Leica Goes Mobile

Hipsters beware, you’ll soon be able to call a Leica smartphone your own. Or at least a Huawei smartphone fitted with Leica camera and optical technology. Or a Huawei phone with a red dot. The two are teaming up. It also didn’t escape Leica that smartphone sales eat into the boutique luxury segment the venerable German camera maker positions itself in. Well yes, there is all the rebranded Panasonic gear for Leica to not completely let go of that middle segment. Now the “red dot” branding is after a not only a younger crowd with less dispensable income. Oliver Kaltner, CEO of Leica Camera, formulates it like this: “Smartphones make a very important contribution to the world of photography and open an important door for Leica to new target groups and fields of application.”

Leica never misses a train. They just need some more time to catch it. Not that Huawei smartphones are extremely popular, they’re however well designed, and after all it’s not the first time that two experts in their own field team up – Zeiss in January announced a collaboration with ExoLens, makers of premium optics for smartphones. Microsoft inherits Nokia’s legendary Lumia technology, and well Apple’s proprietary iOS camera technology is in a league of its own, not to forget the stellar Sony Xperia camera phones, or LG’s latest G5, simply amazing photography gear that fits into the palm of your hand.

Leica soon creating even more lightweight cameras...  | xataka.com
Leica soon creating even more lightweight cameras… | xataka.com
Now Leica joins the mobile fray. Kind of overdue? As long as there’s no premium red dot Leica tax on those mobile phones, so be it. Huawei is a decent enough company to not only bet “on a long tradition of innovation, highest precision and craftsmanship”, as Leica chairman Dr. Andreas Kaufmann puts it. Huawei is the world’s third-largest smartphone manufacturer, and as Leica made a name for itself by creating lightweight cameras for more than 100 years, now they’ll be creating even more lightweight cameras.

Differentiation in this highly competitive environment won’t be easy. Ease of use, user interface and functionalities are keys to win hearts and minds of the smartphobiles. Huawei is confident. “Leica is a legend in the world of photography; we believe no other manufacturer has revolutionized the industry as much as them”, said Richard Yu, CEO of Huawei Consumer Business Group.

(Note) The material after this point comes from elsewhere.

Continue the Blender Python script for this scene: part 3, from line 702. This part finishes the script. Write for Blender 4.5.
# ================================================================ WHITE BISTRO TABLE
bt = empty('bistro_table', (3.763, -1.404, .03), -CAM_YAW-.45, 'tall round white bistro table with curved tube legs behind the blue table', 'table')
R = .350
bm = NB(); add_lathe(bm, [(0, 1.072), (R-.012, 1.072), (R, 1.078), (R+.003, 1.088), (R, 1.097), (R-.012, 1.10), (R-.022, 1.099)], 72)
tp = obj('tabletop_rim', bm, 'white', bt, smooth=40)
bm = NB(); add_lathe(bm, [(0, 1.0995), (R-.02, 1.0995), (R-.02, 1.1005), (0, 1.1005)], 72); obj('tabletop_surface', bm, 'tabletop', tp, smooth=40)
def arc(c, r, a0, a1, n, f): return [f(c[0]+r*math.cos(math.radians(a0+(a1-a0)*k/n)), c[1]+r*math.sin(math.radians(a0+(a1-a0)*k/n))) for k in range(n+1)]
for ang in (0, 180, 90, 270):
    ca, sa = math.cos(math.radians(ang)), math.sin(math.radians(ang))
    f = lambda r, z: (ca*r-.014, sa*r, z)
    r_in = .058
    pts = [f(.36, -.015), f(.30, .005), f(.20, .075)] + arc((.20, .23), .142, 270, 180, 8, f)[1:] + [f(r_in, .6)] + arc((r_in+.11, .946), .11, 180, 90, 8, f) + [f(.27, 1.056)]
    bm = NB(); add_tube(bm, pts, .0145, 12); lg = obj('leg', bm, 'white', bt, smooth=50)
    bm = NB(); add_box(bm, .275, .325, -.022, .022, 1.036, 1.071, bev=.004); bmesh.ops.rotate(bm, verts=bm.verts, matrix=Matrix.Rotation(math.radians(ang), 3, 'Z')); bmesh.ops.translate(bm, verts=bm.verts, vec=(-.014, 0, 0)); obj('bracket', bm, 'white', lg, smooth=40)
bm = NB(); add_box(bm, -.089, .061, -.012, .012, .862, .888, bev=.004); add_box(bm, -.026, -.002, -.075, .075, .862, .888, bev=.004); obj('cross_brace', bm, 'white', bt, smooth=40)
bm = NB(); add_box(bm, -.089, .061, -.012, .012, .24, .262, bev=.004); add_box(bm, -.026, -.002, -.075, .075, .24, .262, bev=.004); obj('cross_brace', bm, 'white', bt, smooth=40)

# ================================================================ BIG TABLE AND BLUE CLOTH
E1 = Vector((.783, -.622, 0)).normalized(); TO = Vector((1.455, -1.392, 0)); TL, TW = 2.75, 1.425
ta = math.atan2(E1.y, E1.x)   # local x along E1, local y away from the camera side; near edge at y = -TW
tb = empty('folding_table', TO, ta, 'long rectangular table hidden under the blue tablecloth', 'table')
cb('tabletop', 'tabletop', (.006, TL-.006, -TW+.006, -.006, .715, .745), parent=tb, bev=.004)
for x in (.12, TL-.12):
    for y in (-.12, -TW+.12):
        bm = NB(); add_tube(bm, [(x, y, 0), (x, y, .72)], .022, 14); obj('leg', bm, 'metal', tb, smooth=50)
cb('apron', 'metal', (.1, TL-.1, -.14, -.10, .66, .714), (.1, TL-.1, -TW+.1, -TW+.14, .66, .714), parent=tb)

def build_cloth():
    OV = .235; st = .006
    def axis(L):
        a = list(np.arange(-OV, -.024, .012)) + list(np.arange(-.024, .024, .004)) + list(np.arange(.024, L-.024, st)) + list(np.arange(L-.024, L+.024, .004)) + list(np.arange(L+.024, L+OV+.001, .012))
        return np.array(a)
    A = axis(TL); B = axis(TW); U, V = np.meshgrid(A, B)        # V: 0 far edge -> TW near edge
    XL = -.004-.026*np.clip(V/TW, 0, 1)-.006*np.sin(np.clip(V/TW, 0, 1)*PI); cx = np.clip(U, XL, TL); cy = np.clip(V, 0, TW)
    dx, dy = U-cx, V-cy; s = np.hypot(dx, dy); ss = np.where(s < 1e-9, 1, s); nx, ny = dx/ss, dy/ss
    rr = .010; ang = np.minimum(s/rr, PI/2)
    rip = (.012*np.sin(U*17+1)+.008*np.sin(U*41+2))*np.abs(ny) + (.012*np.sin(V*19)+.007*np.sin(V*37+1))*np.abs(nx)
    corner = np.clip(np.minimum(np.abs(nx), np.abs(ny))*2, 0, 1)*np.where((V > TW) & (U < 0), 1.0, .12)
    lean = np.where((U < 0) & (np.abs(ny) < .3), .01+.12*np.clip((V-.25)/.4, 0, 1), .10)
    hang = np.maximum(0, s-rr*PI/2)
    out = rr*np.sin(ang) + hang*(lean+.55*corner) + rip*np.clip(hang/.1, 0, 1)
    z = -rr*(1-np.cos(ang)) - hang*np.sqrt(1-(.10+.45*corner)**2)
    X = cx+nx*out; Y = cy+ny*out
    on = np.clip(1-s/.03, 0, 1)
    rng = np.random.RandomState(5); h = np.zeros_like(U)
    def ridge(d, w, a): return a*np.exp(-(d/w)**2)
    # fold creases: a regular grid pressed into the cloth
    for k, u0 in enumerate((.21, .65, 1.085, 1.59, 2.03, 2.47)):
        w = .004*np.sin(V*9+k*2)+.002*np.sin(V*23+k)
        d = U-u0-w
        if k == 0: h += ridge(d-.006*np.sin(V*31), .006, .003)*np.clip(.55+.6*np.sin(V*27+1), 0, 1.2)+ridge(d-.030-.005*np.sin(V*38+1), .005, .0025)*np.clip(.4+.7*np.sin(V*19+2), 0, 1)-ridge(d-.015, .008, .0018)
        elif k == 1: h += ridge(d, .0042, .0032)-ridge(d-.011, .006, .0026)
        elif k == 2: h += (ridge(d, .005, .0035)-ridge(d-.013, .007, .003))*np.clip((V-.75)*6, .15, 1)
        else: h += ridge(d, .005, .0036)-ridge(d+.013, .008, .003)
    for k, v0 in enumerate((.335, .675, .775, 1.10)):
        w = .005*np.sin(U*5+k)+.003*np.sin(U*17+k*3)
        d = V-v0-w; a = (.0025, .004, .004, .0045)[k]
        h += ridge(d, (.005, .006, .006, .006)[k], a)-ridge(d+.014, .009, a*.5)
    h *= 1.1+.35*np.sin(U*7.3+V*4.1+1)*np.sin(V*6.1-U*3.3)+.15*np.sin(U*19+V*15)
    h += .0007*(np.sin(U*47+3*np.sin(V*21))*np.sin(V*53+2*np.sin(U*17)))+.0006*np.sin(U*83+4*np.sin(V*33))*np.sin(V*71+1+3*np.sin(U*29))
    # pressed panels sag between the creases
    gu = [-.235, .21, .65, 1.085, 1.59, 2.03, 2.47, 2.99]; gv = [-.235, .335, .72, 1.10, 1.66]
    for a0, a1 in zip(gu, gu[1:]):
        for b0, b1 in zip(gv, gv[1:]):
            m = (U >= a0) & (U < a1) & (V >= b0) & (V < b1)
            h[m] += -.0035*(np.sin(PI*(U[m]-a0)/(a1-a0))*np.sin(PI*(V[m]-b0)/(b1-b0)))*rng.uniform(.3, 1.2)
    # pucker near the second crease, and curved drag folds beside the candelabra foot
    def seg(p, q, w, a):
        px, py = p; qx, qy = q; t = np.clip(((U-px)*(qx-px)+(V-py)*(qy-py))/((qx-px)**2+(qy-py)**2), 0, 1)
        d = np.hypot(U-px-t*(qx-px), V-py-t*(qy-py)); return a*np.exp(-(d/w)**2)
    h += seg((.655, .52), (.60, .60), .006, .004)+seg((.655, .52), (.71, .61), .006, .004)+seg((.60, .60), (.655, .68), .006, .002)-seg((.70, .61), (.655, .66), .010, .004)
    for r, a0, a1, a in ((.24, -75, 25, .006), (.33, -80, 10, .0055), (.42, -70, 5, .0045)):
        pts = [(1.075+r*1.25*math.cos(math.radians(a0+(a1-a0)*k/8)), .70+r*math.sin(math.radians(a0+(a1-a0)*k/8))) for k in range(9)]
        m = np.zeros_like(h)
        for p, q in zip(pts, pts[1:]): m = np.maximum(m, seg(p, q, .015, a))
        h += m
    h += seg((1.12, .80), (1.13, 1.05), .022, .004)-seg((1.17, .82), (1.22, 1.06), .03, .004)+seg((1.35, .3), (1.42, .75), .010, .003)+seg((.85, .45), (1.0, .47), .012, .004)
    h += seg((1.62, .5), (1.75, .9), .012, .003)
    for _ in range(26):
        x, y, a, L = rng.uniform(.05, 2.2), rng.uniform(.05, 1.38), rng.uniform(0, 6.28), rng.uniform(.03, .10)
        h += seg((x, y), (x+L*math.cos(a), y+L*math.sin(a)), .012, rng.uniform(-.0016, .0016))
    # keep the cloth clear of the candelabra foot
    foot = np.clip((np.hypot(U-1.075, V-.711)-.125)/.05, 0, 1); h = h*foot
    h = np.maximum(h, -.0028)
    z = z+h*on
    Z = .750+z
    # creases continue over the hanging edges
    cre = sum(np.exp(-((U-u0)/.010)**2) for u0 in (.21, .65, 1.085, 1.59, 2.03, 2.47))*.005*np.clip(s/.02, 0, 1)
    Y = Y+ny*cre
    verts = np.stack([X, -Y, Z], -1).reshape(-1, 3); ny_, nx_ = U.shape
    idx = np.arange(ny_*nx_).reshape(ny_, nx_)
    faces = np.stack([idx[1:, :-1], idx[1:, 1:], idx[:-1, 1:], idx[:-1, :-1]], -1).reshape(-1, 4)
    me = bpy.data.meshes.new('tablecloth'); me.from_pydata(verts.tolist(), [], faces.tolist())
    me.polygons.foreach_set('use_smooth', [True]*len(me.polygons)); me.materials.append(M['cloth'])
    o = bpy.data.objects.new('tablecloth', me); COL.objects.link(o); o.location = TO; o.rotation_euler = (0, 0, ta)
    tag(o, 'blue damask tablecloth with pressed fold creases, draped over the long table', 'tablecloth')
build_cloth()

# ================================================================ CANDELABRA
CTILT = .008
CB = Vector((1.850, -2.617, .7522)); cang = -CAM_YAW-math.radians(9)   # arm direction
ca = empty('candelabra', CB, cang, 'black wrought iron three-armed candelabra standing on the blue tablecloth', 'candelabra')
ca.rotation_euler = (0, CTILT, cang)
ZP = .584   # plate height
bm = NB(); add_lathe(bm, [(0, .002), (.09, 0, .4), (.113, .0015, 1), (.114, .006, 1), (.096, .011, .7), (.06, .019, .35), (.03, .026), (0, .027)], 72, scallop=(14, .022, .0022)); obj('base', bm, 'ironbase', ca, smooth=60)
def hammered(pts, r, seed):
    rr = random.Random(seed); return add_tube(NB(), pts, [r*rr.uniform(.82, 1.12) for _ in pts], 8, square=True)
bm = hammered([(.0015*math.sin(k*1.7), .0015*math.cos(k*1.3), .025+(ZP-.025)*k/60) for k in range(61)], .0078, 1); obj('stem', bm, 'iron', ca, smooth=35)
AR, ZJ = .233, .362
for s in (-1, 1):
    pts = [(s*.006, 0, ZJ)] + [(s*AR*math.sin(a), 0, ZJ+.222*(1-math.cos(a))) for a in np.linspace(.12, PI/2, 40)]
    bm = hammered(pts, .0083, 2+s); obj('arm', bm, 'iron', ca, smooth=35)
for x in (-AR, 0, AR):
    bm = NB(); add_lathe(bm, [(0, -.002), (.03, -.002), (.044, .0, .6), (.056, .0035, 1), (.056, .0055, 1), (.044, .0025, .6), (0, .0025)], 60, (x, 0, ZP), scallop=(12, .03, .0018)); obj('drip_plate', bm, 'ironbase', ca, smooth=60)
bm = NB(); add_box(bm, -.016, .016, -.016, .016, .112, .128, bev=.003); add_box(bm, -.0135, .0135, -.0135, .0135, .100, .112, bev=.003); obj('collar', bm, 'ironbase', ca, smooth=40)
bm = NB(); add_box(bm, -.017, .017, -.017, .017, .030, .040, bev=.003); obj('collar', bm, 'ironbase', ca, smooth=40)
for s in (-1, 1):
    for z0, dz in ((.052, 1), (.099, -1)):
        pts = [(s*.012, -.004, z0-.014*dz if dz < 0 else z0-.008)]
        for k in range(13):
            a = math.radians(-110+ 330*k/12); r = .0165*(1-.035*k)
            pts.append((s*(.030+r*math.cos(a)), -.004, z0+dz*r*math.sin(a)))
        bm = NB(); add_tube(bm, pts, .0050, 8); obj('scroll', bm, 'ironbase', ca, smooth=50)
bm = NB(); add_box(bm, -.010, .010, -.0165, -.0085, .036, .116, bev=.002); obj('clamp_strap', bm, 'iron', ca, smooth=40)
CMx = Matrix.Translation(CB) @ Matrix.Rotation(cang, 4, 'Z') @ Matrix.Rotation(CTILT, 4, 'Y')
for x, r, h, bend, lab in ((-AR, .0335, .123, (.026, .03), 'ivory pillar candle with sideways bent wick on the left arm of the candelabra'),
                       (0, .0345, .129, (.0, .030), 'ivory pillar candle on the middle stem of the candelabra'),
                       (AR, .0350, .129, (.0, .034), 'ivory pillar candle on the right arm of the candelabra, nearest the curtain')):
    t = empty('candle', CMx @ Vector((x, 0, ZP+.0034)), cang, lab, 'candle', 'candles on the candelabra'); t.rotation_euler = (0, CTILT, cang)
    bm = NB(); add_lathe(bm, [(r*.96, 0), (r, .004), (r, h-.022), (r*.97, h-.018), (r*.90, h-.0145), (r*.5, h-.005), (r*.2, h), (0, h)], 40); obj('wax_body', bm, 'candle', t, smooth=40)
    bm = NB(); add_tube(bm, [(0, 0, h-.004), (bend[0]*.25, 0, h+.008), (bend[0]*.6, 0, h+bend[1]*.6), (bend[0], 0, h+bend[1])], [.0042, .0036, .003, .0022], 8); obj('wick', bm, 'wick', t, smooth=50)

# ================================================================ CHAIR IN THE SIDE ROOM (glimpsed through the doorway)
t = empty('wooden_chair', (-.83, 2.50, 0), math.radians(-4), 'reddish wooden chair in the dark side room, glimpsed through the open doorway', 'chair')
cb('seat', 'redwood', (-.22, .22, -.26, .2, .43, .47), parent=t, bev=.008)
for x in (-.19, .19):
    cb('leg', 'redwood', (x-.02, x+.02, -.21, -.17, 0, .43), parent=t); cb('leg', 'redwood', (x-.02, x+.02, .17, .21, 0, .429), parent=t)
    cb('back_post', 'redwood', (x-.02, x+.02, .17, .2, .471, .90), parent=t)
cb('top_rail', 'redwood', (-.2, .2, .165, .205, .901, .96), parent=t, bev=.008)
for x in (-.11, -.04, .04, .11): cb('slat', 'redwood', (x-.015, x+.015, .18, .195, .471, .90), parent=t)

In their February 25 press release the two leaders in the smartphone and photographic worlds even praise the creation of a “visual world renaissance” ahead. We’ll see about that, but sure looks like a win-win-situation for both already. Huawei gets the red dot brand appeal, while Leica gets access to vast new avenues.

Now make that red dot a flash. And give me limited special editions. Seriously… Rather sounds like a great branding / licensing deal for the Germans than them being able to provide true innovation in a field where the cards are dealt out already. The Asians are way much more ahead.